A very good list. One minor quibble -- I've never worked for a company other than my own where the lead dev had any say over when products are launched, shipped or sold. And the more complex the organizational structure, the less likely developers were to have input.

Maybe replace with "who is doing what work, and how do we know when it is done. And what if the work doesn't get done?"


From Wikipedia for other curious non-native speakers:

Voir dire /ˈvwɑr ˌdiər/ is a legal phrase that refers to a variety of procedures connected with jury trials.
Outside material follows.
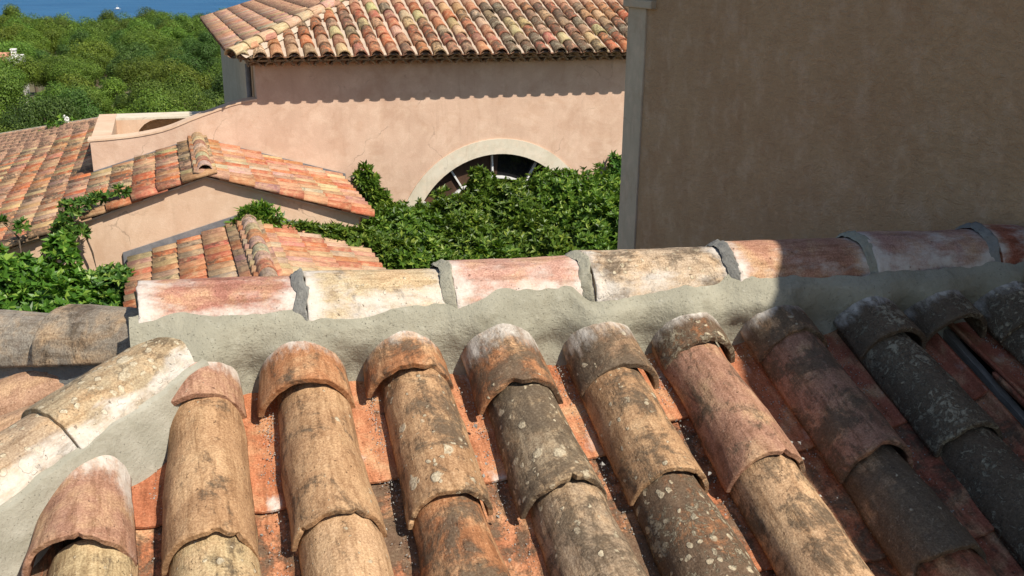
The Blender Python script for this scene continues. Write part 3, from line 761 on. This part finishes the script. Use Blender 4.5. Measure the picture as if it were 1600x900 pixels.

It originally referred to an oath taken by jurors to tell the truth (Latin verum dicere), i.e., to say what is true, what is objectively accurate or subjectively honest, or both.


> ...an oath taken by jurors to tell the truth (Latin verum dicere), i.e., to say what is true ....

I've always been amused by this interpretation and wondered where it originated --- it seems like an urban legend --- because:

1. In legal parlance, the term voir dire refers to the questions posed to prospective jurors by the judge or lawyers to assess whether any of them is biased or has some other disqualification or disability.

2. The term voir dire is French: After the Norman Conquest, that term and a number of others gradually infiltrated the language of English courts [1].

3. In French, voir is the infinitive to see and dire is the infinitive to say; as someone who was bilingual in French and English as a kid (but, sadly, is no longer), I always took the term voir dire to mean, roughly, "let's see what they [the prospective jurors] have to say."

Fun fact: In Texas, you'd better pronounce it "VORE dye-er" if you don't want to be recognized as a noob or an out-of-towner. The rest of the country seems to use the French pronunciation "vwahr deer."

[1] http://www.michbar.org/journal/pdf/pdf4article756.pdf


It's shorthand for jury selection, in which lawyers from both sides shoot down the jurors they think are going to be unfavorable to them based on predictions from scant evidence; this is "Law & Order" law theory, by the way, not actual court-of-law theory, which I know little about. I just thought it was a useful analogy.